The way to fail as Governor, in a situation where certain powerful interests have irrevocably taken more and more and left others with less and less, is to take a deal for a symbolic victory early in one’s term, allow those powerful interests to claim they have sacrificed, and then have ordinary people realize by the end of one’s term that they are worse off than before. The way to succeed, of course, is to play the same game of having the powerful interests pretend they have sacrificed, but defer the consequences into farther off in the future. Such a symbolic but empty victory is being offered to Andrew Cuomo right now. After all, like Bloomberg, Giuliani, Pataki and Spitzer — and Lindsay and Rockefeller — he wants to be President, right? A little symbolic victory with cost deferred could really help, as all those “Presidents” showed, even if the eventual cost is devastating for all the people who don’t matter and younger generations.


New York’s public employee unions want to charge more in taxes in exchange for less and less in public services, and blame someone else. Part of the strategy is to grab more retirement benefits for those cashing in and moving out, and then secretly agree to (while publicly protesting) lower pay and benefits for new hires and service cuts to pay for it. Then claim the unions and existing workers and retirees are victims because they have “sacrificed,” while sacrificing nothing.

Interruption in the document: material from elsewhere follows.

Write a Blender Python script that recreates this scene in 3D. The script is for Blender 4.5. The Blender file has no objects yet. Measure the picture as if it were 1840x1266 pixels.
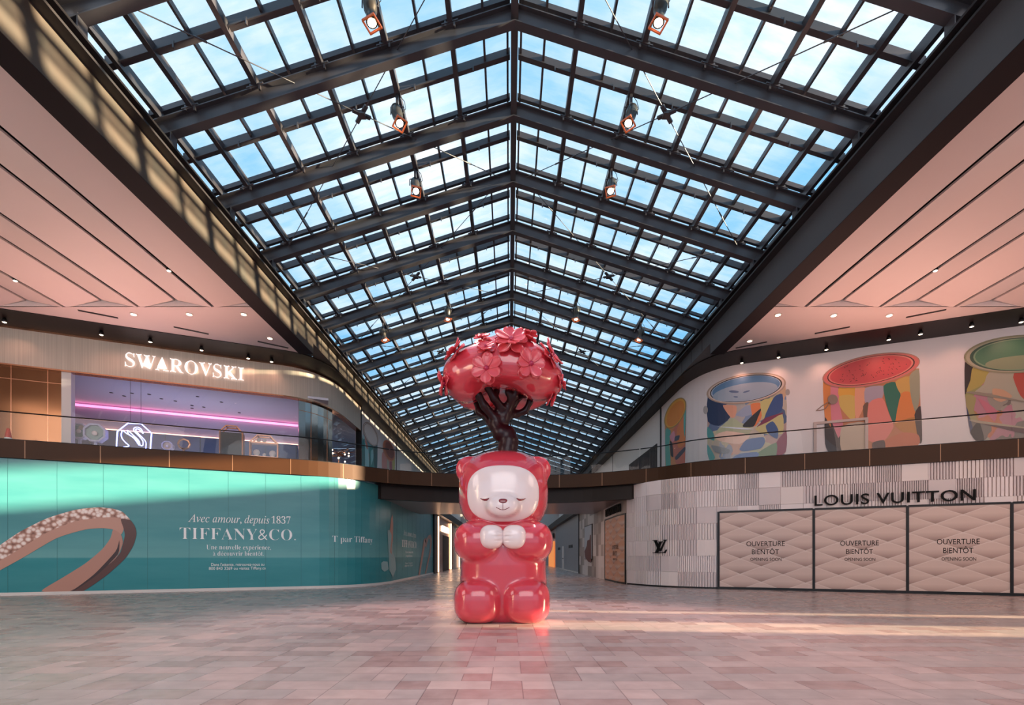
import bpy, math, random
import numpy as np
from mathutils import Vector, Matrix
R = math.radians
rnd = random.Random(7)
SC = bpy.context.scene
COL = SC.collection

# ------------------------------------------------------------------ camera, sky, sun, exposure
F, VX, VY, EYE = 862.0, 915.0, 999.0, 1.25      # focal length and vanishing point (px of 1840x1266), eye height
cam = bpy.data.objects.new('camera', bpy.data.cameras.new('camera'))
COL.objects.link(cam)
cam.location = (0, 0, EYE); cam.rotation_euler = (R(90), 0, 0)
cam.data.sensor_width = 36; cam.data.lens = F / 1840 * 36
cam.data.shift_x = (920 - VX) / 1840; cam.data.shift_y = (VY - 633) / 1840
cam.data.clip_end = 400
SC.camera = cam
SC.view_settings.view_transform = 'Standard'
SC.view_settings.look = 'None'
SC.view_settings.exposure = 0.0
SC.view_settings.gamma = 1
SC.view_settings.use_curve_mapping = False

W = bpy.data.worlds.new('sky'); SC.world = W; W.use_nodes = True
nt = W.node_tree; nt.nodes.clear()
def wn(t, **k):
    n = nt.nodes.new(t)
    for a, b in k.items(): setattr(n, a, b)
    return n
tc = wn('ShaderNodeTexCoord'); sep = wn('ShaderNodeSeparateXYZ'); nt.links.new(tc.outputs['Generated'], sep.inputs[0])
mx = wn('ShaderNodeMath', operation='MAXIMUM'); mx.inputs[1].default_value = .08; nt.links.new(sep.outputs[2], mx.inputs[0])
dv = wn('ShaderNodeVectorMath', operation='DIVIDE'); nt.links.new(tc.outputs['Generated'], dv.inputs[0])
cmb = wn('ShaderNodeCombineXYZ')
for i in range(3): nt.links.new(mx.outputs[0], cmb.inputs[i])
nt.links.new(cmb.outputs[0], dv.inputs[1])
noi = wn('ShaderNodeTexNoise'); noi.inputs['Scale'].default_value = 1.3; noi.inputs['Detail'].default_value = 6; noi.inputs['Roughness'].default_value = .55
nt.links.new(dv.outputs[0], noi.inputs['Vector'])
rmp = wn('ShaderNodeValToRGB')
rmp.color_ramp.elements[0].position = .38; rmp.color_ramp.elements[0].color = (.26, .60, .92, 1)
rmp.color_ramp.elements[1].position = .68; rmp.color_ramp.elements[1].color = (1.0, 1.04, 1.06, 1)
nt.links.new(noi.outputs['Fac'], rmp.inputs[0])
bg = wn('ShaderNodeBackground'); bg.inputs[1].default_value = 1.2
nt.links.new(rmp.outputs[0], bg.inputs[0])
wo = wn('ShaderNodeOutputWorld'); nt.links.new(bg.outputs[0], wo.inputs[0])

sun = bpy.data.objects.new('sun', bpy.data.lights.new('sun', 'SUN')); COL.objects.link(sun)
sun.data.energy = 30; sun.data.angle = R(.9); sun.data.color = (1.0, .78, .50)
SUN = Vector((-1, .115, -.143)).normalized()
sun.rotation_euler = SUN.to_track_quat('-Z', 'Y').to_euler()

def area(name, loc, aim, size, energy, color, sy=None, spread=None):
    l = bpy.data.lights.new(name, 'AREA'); l.energy = energy; l.color = color
    l.shape = 'RECTANGLE'; l.size = size; l.size_y = sy or size
    if spread: l.spread = R(spread)
    o = bpy.data.objects.new(name, l); COL.objects.link(o); o.location = loc
    o.rotation_euler = (Vector(aim) - Vector(loc)).to_track_quat('-Z', 'Y').to_euler()
    return o
# downlight rows in the side ceilings, added pink fill lamps that wash the ceilings, corridor light
for s in (-1, 1):
    area('ceiling_downlights', (s * 13.5, 4.0, 9.3), (s * 13.5, 13, 2), 9, 950, (1, .85, .80) if s < 0 else (1, .74, .62), sy=10)
    area('ceiling_wash_fill', (s * 12.2, 17.5, 5.1), (s * 12.4, 13.2, 9.5), 7, 190, (1, .54, .42), sy=.5, spread=120)
area('camera_side_fill', (0, -7, 9.5), (0, 9, 1.5), 10, 850, (1, .90, .88))  # added fill lamp behind the camera, lights the walls from the front
area('corridor_lights', (0, 26, 3.7), (0, 26, 0), 7, 120, (1, .75, .7), sy=4)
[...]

They way to give them what they want is to agree to a property tax cap that exempts pension costs, and then reduce pensions only for new hires, without asking existing workers and retirees to pay more. And, in fact, perhaps allow some of those existing workers to retire five years earlier — again — to save money. Since even Mayor Bloomberg continues to claim that by allowing workers to retire ever earlier, money is saved. One wonders why he doesn’t take the retirement at age 50 offer the UFT made.

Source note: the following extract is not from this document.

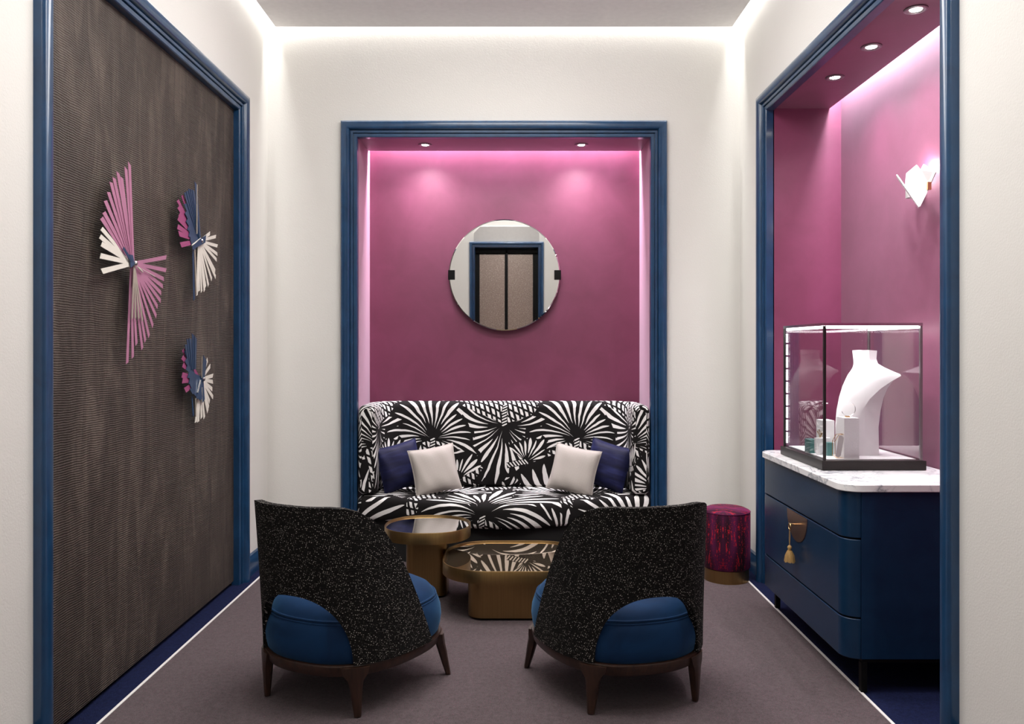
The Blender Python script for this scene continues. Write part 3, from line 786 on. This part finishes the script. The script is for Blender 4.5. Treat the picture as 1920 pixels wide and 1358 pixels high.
m = MB(); m.box(CX0 + RC + 0.004, CX1 - 0.02, CY0 + 0.004, CY1 - 0.01, 0.116, 0.1275); m.build('base_frame', BLACKM, cab, co)
for x in (CX0 + RC, CX1 - 0.06):
    for y in (CY0 + 0.002, CY1 - 0.026):
        m = MB(); m.box(x, x + 0.022, y, y + 0.022, 0.0065, 0.1155); m.build('leg', BLACKM, cab, co)
m = MB()   # half-round lock plate on the middle drawer
HYc = 3.487
poly = [(HYc + 0.122 * math.cos(PI * i / 28), 0.567 - 0.122 * math.sin(PI * i / 28)) for i in range(29)]
m.prism(poly, 'x', CX0 - 0.003, CX0 - 0.0002)
o = m.build('lock_plate', ROSE, drawers[1], co, smooth=30); o['label'] = 'half-round rose gold lock plate'
# key and tassel
kz = 0.519
key = thing('key_with_tassel', 'small gold key with ochre tassel in the lock plate of the navy cabinet', 'key', (CX0 - 0.003, HYc, kz))
m = MB(); m.tube([(0, 0, 0), (-0.026, 0.002, 0.001)], 0.0032, 10); m.build('shaft', GOLD, key, smooth=40)
m = MB(); m.tube([(-0.029, 0.002 + 0.013 * math.cos(2 * PI * i / 20), -0.010 + 0.014 * math.sin(2 * PI * i / 20)) for i in range(20)], 0.0022, 8, True); m.build('bow', GOLD, key, smooth=40)
m = MB(); m.tube([(-0.029, 0.006, -0.020), (-0.029, 0.009, -0.06), (-0.029, 0.004, -0.092)], 0.0011, 6); m.tube([(-0.029, 0.000, -0.020), (-0.029, -0.004, -0.06), (-0.029, 0.002, -0.092)], 0.0011, 6); m.build('cord', TASSEL, key)
m = MB(); n = 16
m.loft([[(-0.029 + r * math.cos(2 * PI * i / n), 0.003 + r * math.sin(2 * PI * i / n), z) for i in range(n)] for r, z in ((0.003, -0.090), (0.0085, -0.096), (0.0095, -0.102), (0.0065, -0.108), (0.0085, -0.118))])
for i in range(26):
    a = 2 * PI * i / 26; r1 = 0.006 + 0.002 * (i % 2); r2 = 0.018 + 0.004 * random.random()
    m.tube([(-0.029 + r1 * math.cos(a), 0.003 + r1 * math.sin(a), -0.114), (-0.029 + 0.6 * (r1 + r2) * math.cos(a), 0.003 + 0.6 * (r1 + r2) * math.sin(a), -0.135), (-0.029 + r2 * math.cos(a), 0.003 + r2 * math.sin(a), -0.160 - 0.006 * random.random())], 0.0022, 5)
m.build('tassel', TASSEL, key, smooth=40)

# ------------------------------------------------------------------ display case
EX0, EX1, EY0, EY1, EZ0, EZ1 = 1.272, 1.700, 3.324, 3.842, 0.775, 1.381
case = thing('display_case', 'lit glass display case with black base on the marble top', 'display case', ((EX0 + EX1) / 2, (EY0 + EY1) / 2, EZ0))
eo = ((EX0 + EX1) / 2, (EY0 + EY1) / 2, EZ0)
m = MB(); m.box(EX0, EX1, EY0, EY1, EZ0 + 0.001, EZ0 + 0.039); m.build('base', DARKM, case, eo, bevel=0.002)
i_ = 0.010
gx0, gx1, gy0, gy1 = EX0 + i_, EX1 - i_, EY0 + i_, EY1 - i_
zb, zt = EZ0 + 0.0395, EZ1
m = MB(); m.box(gx0 + 0.02, gx1 - 0.02, gy0 + 0.02, gy1 - 0.02, zb, zb + 0.004); m.build('floor_pad', WHITEP, case, eo)
g = 0.005; ps = 0.011
for nm, b in (('near', (gx0 + ps, gx1 - ps, gy0 + 0.003, gy0 + 0.003 + g)), ('far', (gx0 + ps, gx1 - ps, gy1 - 0.003 - g, gy1 - 0.003)),
              ('room', (gx0 + 0.003, gx0 + 0.003 + g, gy0 + ps, gy1 - ps)), ('wall', (gx1 - 0.003 - g, gx1 - 0.003, gy0 + ps, gy1 - ps))):
    m = MB(); m.box(*b, zb, zt - 0.012); m.build('glass_pane', GLASS, case, eo)
m = MB(); m.box(gx0 + ps, gx1 - ps, gy0 + ps, gy1 - ps, zt - 0.007, zt - 0.003); m.build('glass_lid', GLASS, case, eo)
for x, y, mt in ((gx0, gy0, DARKM), (gx1 - ps, gy0, GREYM), (gx0, gy1 - ps, DARKM), (gx1 - ps, gy1 - ps, GREYM)):
    m = MB(); m.box(x, x + ps * 0.9, y, y + ps * 0.9, zb, zt - 0.012); m.build('corner_post', mt, case, eo)
m = MB()
m.box(gx0, gx1, gy0, gy0 + ps, zt - 0.0115, zt); m.box(gx0, gx1, gy1 - ps, gy1, zt - 0.0115, zt); m.box(gx0, gx0 + ps, gy0 + ps, gy1 - ps, zt - 0.0115, zt); m.box(gx1 - ps, gx1, gy0 + ps, gy1 - ps, zt - 0.0115, zt)
m.build('top_rail', CHROME, case, eo)  # pale metal puts the case glow into the rail's colour
def leds(pts, dx, dy, dz_):
    m = MB()
    for p in pts: m.box(p[0] - dx, p[0] + dx, p[1] - dy, p[1] + dy, p[2] - dz_, p[2] + dz_)
    return m.build('led_strip', EML, case, eo)
zl = zt - 0.017
leds([(gx0 + 0.018 + (gx1 - gx0 - 0.036) * i / 44, gy0 + 0.0125, zl) for i in range(45)], 0.0026, 0.0028, 0.005)
leds([(gx0 + 0.0125, gy0 + 0.02 + (gy1 - gy0 - 0.04) * i / 54, zl) for i in range(55)], 0.0028, 0.0026, 0.005)
leds([(gx1 - 0.0125, gy0 + 0.02 + (gy1 - gy0 - 0.04) * i / 54, zl) for i in range(55)], 0.0028, 0.0026, 0.005)
leds([(gx0 + 0.0135, gy1 - 0.0135, zb + 0.02 + (zt - zb - 0.06) * i / 60) for i in range(61) if i % 7 != 6], 0.0028, 0.0028, 0.0032)
area('display_case_light', ((gx0 + gx1) / 2 - 0.12, gy0 + 0.05, zt - 0.022), 0.14, 0.03, 0.8, (1, 1, 1))
area('display_case_light', (gx0 + 0.03, (gy0 + gy1) / 2, zt - 0.022), 0.02, 0.4, 1.8, (1, 1, 1))

FZ = zb + 0.0045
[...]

In reality, no matter how little you pay future workers it won’t save and money for years, in part because no one will be able to hire them. So for the forseeable future labor costs would continue to soar as services were cut. And then in the future, lower pay and benefits for new hires would be offset by less and lower quality work by resentful, unmotivated and unqualified workers — egged on by the unions that sold them out.

Take the deal on offer and three years from now people wound find their property taxes rising much faster than the 2.0% they were promised anyway. Even as their services were cut, and public employees claimed they were underpaid because “we start at $25,000 per year and retire at 65!” And they would blame the Governor in 2014 That’s you, Andrew Cuomo.

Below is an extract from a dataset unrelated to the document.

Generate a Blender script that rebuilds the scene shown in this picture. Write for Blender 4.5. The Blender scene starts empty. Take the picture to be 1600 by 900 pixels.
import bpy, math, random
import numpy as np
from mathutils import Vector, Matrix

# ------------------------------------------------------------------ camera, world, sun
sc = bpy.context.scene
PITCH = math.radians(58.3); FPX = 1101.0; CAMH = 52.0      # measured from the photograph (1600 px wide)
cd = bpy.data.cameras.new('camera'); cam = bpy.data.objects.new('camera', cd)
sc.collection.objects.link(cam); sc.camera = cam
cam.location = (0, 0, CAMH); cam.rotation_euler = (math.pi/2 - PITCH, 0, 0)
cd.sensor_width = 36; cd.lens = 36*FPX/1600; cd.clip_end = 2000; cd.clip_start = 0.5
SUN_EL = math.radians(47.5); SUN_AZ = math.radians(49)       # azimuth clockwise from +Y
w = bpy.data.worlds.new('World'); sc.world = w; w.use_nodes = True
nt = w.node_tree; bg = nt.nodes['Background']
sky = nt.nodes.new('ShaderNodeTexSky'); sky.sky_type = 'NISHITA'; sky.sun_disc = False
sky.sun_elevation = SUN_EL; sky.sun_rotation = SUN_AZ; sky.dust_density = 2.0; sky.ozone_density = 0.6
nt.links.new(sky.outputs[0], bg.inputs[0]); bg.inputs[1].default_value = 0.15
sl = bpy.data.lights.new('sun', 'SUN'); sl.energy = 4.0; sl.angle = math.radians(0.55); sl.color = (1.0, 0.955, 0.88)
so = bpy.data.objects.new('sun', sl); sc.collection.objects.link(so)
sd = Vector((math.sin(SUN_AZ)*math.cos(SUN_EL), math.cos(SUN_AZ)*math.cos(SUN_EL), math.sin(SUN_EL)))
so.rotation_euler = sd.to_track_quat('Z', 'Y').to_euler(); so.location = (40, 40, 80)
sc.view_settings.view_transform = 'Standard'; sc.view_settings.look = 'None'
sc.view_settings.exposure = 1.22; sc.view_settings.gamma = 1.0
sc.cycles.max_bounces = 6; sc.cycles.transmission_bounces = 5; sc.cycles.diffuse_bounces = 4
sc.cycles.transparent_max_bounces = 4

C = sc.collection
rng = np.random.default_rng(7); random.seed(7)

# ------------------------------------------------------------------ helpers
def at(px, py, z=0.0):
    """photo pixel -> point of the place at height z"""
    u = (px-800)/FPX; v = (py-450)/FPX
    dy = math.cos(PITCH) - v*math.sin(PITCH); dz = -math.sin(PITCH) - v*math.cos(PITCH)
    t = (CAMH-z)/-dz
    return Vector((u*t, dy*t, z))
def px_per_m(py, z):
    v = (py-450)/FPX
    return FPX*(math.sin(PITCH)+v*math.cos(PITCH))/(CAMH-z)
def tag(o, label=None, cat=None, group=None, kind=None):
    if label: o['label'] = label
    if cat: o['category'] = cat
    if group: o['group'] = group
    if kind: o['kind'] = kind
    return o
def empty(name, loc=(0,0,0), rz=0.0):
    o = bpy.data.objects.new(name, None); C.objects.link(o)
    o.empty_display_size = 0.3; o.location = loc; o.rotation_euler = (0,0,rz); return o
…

The right thing to do is point out how much better off in total compensation current (particularly those with seniority) and retired public employees have become relative to other, lesser people, and demand that they give something back and/or do more to offset this. And say they have been selfish at the expense of their neighbors if they do not, rather than take a false deal.

Preferably while making the same argument about executive, and non-profit executive pay. And the relationship of older, better off generations to younger generations in public policy.

Besides being the right thing to do, admitting things are getting worse because some have benefitted at other’s expense is a better political strategy than going along with the fallacy that everything is happening “due to circumstances beyond our control.” Better to claim defeat while things are getting worse than to claim victory. Mike Bloomberg doesn’t seem to get this, but perhaps another year or two will convince him.

The job of defender of those who have been just living their lives and meeting their responsibilities, while being robbed by those making deals in the backroom, is open. One might have hoped that Mayor Bloomberg, coming in from outside without the support of those same interests, would have taken it. He did in some cases, but in the cases most likely to have consequences a year, five years, twenty years after his administration, he did the same deals they all do. With his silence on the truth about those deals as part of the bargain.

That silence about how we got to where we are is deafening, despite all the talk of property tax caps and pension changes. Because everyone wants the same losers to lose once again. They are arguing about the structure of this, not the reality.